The Northeast Expansion Project is being considered “in response to significant interest from local distribution companies, electric generators, industrial end-users and developers of liquefied natural gas projects” in the region, TGP said. Expansion service is expected to begin Nov. 1, 2018, subject to regulatory approvals.

“With Tennessee’s ability to expand its system to provide significant volumes at competitive rates, the project is of sufficient scale to address the long-term energy needs of New England and Atlantic Canada by providing access to abundant new supplies from the Marcellus and Utica supply areas,” TGP said.

“Recent initiatives by the New England Governors and the New England States Committee on Electricity [see Daily GPI, Jan. 23] suggest that adding these significant volumes to Northeast markets should provide sufficient incremental supply to lower the price of gas in New England energy markets and enhance reliability of gas and electricity grids.”

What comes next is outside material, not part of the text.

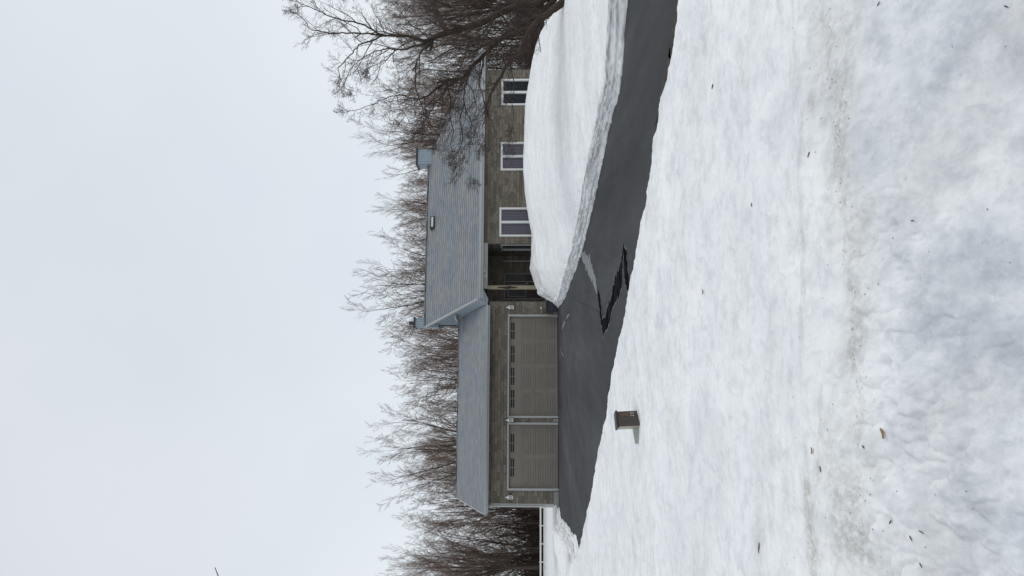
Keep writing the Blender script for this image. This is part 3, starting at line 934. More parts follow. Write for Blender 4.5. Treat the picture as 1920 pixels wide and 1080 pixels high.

Calls for new capacity into New England were reinforced this colder than normal winter as spot prices into the region spiked high and stayed there, running to double and even triple digits at times.

Project facilities would include about 179 miles of pipeline from Wright, NY, to Dracut, MA, 50 miles of which would be constructed along the same right-of-way as TGP’s existing 200 Line system in New York and Massachusetts. Capacity subscriptions would dictate compression horsepower to be added. Based on shipper interest, the project could also be configured to add or interconnect with pipeline facilities from TGP’s 300 Line in Bradford and Susquehanna counties in Pennsylvania to Wright to provide more direct access to Marcellus and Utica production areas.

The project will provide transportation starting at receipt points at TGP’s existing interconnect with Iroquois Gas Transmission System and a proposed interconnect with Constitution Pipeline Co., both located at Wright, to delivery points in TGP’s Zone 5 and Zone 6, including TGP’s interconnect with the Maritimes & Northeast Pipeline and Portland Natural Gas Transmission System’s joint facilities in Dracut.

The open season is scheduled to end at 4:00 p.m. CDT March 28. Details about the open season are available by contacting Becky Mack at (713) 420-4656 or email rebecca_mack@kindermorgan.com.

In December, Kinder Morgan Energy Partners completed a binding open season for incremental, north-to-south gas transportation capacity on the TGP system totaling 500,000 Dth/d (see Shale Daily, Dec. 20, 2013).

“The production of Marcellus and Utica is so huge that while there is need for more connectivity into the Northeast — particularly New England — the amount of production there has…in some respects, swamped the demand that can be sucked up by the Northeast,” Kinder CEO Richard Kinder said last month (see Shale Daily, Jan. 16). “And so lines like Tennessee are obviously going to become, in some respects, bifurcated lines; they’re going to move a huge chunk of gas downstream from the producing areas of Marcellus and Utica into the north.”